Hoffman dazzles as the tempestuous Lancaster Dodd, just two years before his untimely death, with a charisma and charm that makes his founding of a religion plausible, something which is hard to imagine in the 21st century. He’s paired with Joaquin Phoenix as Quell, a troubled veteran and potential recruit, and when the two share the screen it’s nothing short of magic. Bold and brilliant, it puts a human face to the bizarre and dark inner workings of everyone’s favourite celebrity space cult. AC

4. Luce (2019)

Rarely do you see a film where the full auditorium watches in total silence, where jaws drop not at violence or gore but at plot reveals. This fairly small-scale thriller from Julius Ohah about a high-achieving student (Kelvin Harrison Jr.) is as knotty as it is provocative, as teacher Harriet Wilson (Octavia Spencer) jousts with the youth, obsessed with the idea that he poses threat. Never fully revealing itself, but planting enough clues to mull for weeks, Luce is a brilliantly acted and utterly engrossing comment on racial double standards in America. AC

3. Roma (2018)

Few sentences have come to evoke as much terror as “A Netflix Original Movie.” But for every hundred Bird Boxes there is one Roma, a sweeping yet intimate epic about a maid (Yalitza Aparicio) in Mexico City. Alfonso Cuarón’s long takes and natural sound represent the antithesis of the way most films are made in Hollywood, and serve to capture seemingly real lives and human emotions at their most vivid. It’s a film of social conscience and great integrity, not to mention one of the best-looking pictures of the 2010s. Long may he Cuarry-ón. DM

2. Son of Saul (2016)

Probably the most realistic depiction of life (if you can even call it that) inside a concentration camp, Son of Saul is a harrowing and gripping movie that follows a Hungarian prisoner (Géza Röhrig) as he struggles to give his son a Jewish burial. László Nemes (in his debut feature) makes none of the usual concessions to audiences without sacrificing watchability, provocatively placing you in Saul’s position using long, breathless takes and tight, claustrophobic framing for an experience that can not and should not be forgotten. DM

1. Moonlight (2017)

Moonlight wasn’t just a highlight of the year it was released – going on to win Best Picture at the 2017 Academy Awards – but of the decade, with its startlingly sensitive portrayal of a young man at three stages of his life, as he comes to terms with his identity.

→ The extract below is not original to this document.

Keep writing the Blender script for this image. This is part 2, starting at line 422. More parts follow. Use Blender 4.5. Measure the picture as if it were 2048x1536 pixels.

The 2010s are the decade films about race shifted from narrowly-focused stories told by white film makers (like Mississippi Burning), to authentic black voices capable of channeling hard-hitting themes into larger tales (see also Luce, If Beale Street Could Talk, The Last Black Man in San Francisco, Black Panther), and Moonlight is the film that embodies this best. A stunning, memorable and subtle drama which looks at race, sexuality and expectation, Moonlight is our film of the decade. AC

Filtering a decade of films into a list of ten is an impossible task, and there are many more we could have added including Anomalisa, 12 Years a Slave, A Separation, Amazing Grace, Spotlight, The Red Turtle, The Killing of a Sacred Deer, Her, Hounds of Love, The Tale of Princess Kaguya, Widows, The Martian, Interstellar and The Breadwinner.